Opinión

La violencia no cabe en democracia

La violencia es como un perro rabioso que se escapa de la jaula y muerde a quien se topa con él, y el problema es volver a encerrarle para que no haga daño

Este país se parece cada día más a un régimen chavista que a una democracia europea. El viernes pasado, el Gobierno se despachaba con la publicación de una ley que modifica el Código Penal para suprimir el delito de coacciones de los piquetes en las huelgas, con un prólogo en el que acusa al PP de «desmantelar las libertades», convirtiendo el BOE en un periódico de partido, una suerte de Granma, Pravda o Mundo Obrero.

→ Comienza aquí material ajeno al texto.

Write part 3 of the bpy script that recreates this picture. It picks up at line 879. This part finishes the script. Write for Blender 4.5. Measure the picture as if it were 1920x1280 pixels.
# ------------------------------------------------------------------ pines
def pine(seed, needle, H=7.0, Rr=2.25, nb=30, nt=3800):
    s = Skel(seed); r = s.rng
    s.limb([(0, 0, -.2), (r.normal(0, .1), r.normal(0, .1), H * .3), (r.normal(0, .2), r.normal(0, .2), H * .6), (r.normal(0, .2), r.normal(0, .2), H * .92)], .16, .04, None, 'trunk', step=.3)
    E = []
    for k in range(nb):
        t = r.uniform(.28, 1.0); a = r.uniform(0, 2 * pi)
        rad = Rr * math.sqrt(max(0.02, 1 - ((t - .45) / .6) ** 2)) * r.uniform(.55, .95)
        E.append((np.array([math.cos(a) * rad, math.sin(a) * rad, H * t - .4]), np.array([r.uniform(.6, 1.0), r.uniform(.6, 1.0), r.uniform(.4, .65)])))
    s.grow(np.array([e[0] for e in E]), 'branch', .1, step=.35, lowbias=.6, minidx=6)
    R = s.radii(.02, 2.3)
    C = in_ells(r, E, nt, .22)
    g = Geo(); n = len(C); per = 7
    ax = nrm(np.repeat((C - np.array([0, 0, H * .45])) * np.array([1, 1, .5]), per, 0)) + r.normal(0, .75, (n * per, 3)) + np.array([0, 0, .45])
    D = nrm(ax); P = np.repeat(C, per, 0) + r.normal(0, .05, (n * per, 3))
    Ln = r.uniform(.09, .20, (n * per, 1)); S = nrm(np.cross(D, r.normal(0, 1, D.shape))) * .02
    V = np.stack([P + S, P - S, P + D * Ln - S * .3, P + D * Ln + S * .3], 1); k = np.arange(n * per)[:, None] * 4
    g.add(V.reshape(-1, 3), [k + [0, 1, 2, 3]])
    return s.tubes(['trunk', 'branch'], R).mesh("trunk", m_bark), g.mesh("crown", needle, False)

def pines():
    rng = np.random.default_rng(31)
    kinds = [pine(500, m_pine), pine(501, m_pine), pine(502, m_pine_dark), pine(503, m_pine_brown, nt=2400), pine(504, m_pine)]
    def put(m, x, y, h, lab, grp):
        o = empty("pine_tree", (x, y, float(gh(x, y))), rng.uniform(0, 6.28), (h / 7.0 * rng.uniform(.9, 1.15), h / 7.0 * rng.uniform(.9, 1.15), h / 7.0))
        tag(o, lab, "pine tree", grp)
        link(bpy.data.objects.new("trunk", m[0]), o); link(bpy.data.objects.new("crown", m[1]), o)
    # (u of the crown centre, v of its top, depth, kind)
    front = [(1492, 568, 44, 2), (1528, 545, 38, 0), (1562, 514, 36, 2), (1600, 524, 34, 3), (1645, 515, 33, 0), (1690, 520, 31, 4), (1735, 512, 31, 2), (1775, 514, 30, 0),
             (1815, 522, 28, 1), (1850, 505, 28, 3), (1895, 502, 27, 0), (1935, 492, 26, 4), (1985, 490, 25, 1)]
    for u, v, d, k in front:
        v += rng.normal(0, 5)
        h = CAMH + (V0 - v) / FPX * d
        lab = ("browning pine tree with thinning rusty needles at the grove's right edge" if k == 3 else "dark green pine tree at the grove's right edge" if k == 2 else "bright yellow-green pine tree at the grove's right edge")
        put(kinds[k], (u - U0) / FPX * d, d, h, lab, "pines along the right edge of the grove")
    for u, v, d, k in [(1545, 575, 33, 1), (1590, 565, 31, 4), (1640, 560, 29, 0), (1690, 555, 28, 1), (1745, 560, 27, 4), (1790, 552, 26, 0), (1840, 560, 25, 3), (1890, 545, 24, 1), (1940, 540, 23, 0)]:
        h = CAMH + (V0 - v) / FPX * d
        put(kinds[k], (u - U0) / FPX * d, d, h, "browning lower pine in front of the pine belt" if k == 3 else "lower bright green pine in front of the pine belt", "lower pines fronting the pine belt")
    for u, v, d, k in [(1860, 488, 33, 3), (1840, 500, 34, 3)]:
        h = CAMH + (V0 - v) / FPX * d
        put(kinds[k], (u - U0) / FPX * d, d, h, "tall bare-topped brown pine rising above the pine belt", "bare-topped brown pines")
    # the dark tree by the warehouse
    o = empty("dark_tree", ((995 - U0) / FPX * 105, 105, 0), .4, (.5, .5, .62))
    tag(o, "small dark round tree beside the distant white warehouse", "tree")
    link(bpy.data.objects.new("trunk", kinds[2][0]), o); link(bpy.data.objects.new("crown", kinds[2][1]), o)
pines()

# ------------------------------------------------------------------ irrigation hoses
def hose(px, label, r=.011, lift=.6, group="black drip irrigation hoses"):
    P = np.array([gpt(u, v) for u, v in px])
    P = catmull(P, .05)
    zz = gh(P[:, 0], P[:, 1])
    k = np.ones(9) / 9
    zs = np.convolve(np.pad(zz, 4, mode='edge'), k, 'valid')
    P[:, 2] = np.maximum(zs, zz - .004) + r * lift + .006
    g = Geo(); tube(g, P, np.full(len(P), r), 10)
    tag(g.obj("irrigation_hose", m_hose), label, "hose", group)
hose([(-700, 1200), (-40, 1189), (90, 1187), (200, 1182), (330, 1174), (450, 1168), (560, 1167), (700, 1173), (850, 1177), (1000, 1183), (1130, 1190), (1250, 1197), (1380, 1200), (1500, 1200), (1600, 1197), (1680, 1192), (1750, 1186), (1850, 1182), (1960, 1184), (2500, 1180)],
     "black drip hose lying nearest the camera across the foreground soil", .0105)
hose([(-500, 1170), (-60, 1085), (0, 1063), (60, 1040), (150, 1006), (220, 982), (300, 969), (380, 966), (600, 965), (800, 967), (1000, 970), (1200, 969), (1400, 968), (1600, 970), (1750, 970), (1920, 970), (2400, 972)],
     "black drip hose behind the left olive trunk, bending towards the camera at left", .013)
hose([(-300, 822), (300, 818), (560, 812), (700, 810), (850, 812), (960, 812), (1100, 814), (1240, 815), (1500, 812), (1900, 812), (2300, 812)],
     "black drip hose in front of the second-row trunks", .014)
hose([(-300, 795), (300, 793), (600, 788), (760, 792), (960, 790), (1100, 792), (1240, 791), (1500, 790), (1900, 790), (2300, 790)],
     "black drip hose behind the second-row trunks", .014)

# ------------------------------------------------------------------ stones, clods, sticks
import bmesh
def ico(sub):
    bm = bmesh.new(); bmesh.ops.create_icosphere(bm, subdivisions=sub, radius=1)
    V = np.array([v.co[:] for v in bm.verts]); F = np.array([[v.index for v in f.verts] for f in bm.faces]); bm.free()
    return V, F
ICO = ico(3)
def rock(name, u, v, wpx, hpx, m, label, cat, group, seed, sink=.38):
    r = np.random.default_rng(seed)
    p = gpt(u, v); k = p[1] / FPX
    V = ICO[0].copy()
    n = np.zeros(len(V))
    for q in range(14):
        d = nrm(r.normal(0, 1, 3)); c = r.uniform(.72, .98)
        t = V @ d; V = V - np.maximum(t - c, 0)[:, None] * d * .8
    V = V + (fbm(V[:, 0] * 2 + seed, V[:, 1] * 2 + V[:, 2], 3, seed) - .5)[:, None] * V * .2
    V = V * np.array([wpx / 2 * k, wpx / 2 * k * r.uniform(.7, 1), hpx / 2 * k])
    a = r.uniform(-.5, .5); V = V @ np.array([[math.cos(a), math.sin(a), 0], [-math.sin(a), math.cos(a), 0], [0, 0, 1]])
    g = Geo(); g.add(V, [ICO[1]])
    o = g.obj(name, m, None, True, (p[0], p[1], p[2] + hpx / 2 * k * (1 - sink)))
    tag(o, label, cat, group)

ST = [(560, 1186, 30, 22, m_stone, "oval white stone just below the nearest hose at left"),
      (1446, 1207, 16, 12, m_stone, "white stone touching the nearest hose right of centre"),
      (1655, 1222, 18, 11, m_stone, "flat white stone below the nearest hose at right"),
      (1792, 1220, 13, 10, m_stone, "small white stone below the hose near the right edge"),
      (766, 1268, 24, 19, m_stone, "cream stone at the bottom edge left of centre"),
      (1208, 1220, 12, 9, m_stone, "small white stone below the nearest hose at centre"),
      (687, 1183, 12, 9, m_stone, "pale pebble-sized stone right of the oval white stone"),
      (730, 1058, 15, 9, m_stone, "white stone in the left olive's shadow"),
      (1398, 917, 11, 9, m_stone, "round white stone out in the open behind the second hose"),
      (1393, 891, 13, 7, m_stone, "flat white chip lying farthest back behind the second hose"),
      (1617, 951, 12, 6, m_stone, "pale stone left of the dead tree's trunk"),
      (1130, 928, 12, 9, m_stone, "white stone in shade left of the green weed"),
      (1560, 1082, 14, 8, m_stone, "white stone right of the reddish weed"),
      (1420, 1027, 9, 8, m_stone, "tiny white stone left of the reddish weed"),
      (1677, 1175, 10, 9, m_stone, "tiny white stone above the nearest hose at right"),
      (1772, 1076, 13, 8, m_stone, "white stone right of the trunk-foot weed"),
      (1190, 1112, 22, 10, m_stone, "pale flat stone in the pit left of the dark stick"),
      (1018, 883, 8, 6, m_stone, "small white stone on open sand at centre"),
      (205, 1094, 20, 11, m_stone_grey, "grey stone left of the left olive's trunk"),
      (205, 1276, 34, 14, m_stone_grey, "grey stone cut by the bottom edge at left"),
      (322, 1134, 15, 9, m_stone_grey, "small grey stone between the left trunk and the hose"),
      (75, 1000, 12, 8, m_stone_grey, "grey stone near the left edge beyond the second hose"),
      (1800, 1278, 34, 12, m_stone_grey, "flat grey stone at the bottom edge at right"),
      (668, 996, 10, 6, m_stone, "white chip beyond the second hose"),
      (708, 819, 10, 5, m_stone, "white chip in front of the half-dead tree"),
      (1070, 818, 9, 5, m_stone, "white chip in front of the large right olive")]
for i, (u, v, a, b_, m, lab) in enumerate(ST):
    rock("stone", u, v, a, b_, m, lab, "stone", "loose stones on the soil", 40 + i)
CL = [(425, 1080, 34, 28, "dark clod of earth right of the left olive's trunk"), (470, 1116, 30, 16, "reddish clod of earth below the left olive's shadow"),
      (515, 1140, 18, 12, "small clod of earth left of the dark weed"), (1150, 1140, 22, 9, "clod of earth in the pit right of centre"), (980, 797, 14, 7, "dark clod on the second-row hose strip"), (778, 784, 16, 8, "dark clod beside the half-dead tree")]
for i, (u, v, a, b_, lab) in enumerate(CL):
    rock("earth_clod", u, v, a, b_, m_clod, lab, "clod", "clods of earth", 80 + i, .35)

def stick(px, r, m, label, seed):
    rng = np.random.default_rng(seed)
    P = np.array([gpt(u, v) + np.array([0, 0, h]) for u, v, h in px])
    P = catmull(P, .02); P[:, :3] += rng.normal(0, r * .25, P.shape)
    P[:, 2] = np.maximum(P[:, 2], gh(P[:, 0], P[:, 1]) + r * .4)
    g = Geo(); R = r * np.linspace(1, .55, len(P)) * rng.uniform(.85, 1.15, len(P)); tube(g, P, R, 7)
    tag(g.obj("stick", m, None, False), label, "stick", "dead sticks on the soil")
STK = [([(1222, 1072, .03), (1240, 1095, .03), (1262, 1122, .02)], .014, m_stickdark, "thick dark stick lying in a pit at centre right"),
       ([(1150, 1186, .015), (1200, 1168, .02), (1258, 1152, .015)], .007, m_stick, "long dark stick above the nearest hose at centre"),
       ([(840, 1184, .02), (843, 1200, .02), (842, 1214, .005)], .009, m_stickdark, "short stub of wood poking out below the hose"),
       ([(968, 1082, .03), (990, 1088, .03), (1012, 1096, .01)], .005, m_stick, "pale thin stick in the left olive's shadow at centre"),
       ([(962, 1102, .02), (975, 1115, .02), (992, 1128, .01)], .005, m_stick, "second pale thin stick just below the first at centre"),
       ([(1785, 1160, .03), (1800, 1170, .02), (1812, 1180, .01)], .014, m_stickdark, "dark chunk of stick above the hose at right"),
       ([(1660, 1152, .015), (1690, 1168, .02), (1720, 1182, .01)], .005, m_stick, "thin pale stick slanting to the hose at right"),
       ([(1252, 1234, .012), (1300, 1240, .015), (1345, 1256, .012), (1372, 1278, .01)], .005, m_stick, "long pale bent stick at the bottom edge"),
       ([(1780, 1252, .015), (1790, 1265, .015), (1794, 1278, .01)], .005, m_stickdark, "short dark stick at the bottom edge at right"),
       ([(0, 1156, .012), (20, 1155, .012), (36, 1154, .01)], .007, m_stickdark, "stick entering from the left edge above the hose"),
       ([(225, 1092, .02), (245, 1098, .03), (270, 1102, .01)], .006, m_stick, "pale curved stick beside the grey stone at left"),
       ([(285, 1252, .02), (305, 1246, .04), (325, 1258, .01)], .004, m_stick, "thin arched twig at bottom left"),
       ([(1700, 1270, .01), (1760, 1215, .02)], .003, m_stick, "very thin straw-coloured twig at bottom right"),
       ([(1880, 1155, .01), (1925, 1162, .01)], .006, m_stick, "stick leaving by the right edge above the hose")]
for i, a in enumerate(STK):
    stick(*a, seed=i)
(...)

El mundo de la abogacía y la judicatura no sale de su asombro. Este texto es propio de un régimen con vocación totalitaria, dispuesto a utilizar las instituciones para demonizar a la oposición, con el objetivo puesto en hacer desaparecer toda voz discrepante. Es una evidencia del grado de postración al que ha llegado nuestra democracia, y una alerta sobre los riegos a que nos enfrentamos si no somos capaces de sacar cuanto antes del poder a la banda que nos gobierna. Y todo ello con el bochorno añadido de la firma del rey de España, Felipe VI, al que la Constitución obliga a sancionar cualquier norma que proceda de las Cortes Generales.

Cavar trincheras ideológicas puede dar beneficios electorales inmediatos, pero representa un suicidio colectivo seguro, que a medio plazo tendrá costes. Las cacicadas y la arbitrariedad como reglas corroen las bases del sistema y conducen a una inevitable quiebra de la convivencia, y dado que no hay hegemonías eternas, llegará un momento en que la derecha se sentirá moral y políticamente liberada para dar la vuelta a esta situación. Además, cuando es el gobierno el que provoca la crispación social de manera deliberada se convierte en un agente de destrucción muy peligroso.

Por otro lado, Pablo Iglesias, el ministro del Interior, Fernando Grande-Marlaska, y la directora de la Guardia Civil, han denunciado ante los juzgados las amenazas recibidas en sendas cartas acompañadas de balas de Cetme y han considerado que sus autores amenazan la democracia. Estos hechos han de ser reprobados sin paliativos.

El arranque de las elecciones en la Comunidad de Madrid se vio empañado con un acto de violencia contra Vox dirigido por Unidas Podemos, que consideró que no podían celebrar un acto en su supuesto feudo. Iglesias y toda su plana mayor no solo no quisieron condenar las agresiones, sino que las justificaron y alentaron. También entonces tuvo que haber una condena unánime, pero no la hubo porque la ultraizquierda entiende que ejercer esta violencia es un derecho en defensa de la democracia.

¿La pregunta es qué tipo de democracia tenemos si se ataca a la oposición desde las instituciones, se anima a emplear la fuerza para impedir que el otro se manifieste en libertad o se envían amenazas por carta?

La violencia, venga de donde venga, no puede tener cabida en una democracia. Debe ser condenada de inmediato, sin excusas ni condicionantes, porque de lo contario acabará ocupando el espacio que le corresponde a la razón y a la palabra, y porque supone reducir al adversario a la condición de cosa, negándole el carácter de persona por las ideas que defiende.

La violencia es como un perro rabioso que se escapa de la jaula y muerde a quien se topa con él, y el problema es volver a encerrarle para que no haga daño. En nuestra democracia liberal, no cabe la fuerza ejercida por políticos del todo vale, estudiantes en busca de emociones, skinheads malcriados, aspirantes a leninista, frikis tatuados o adolescentes ociosos.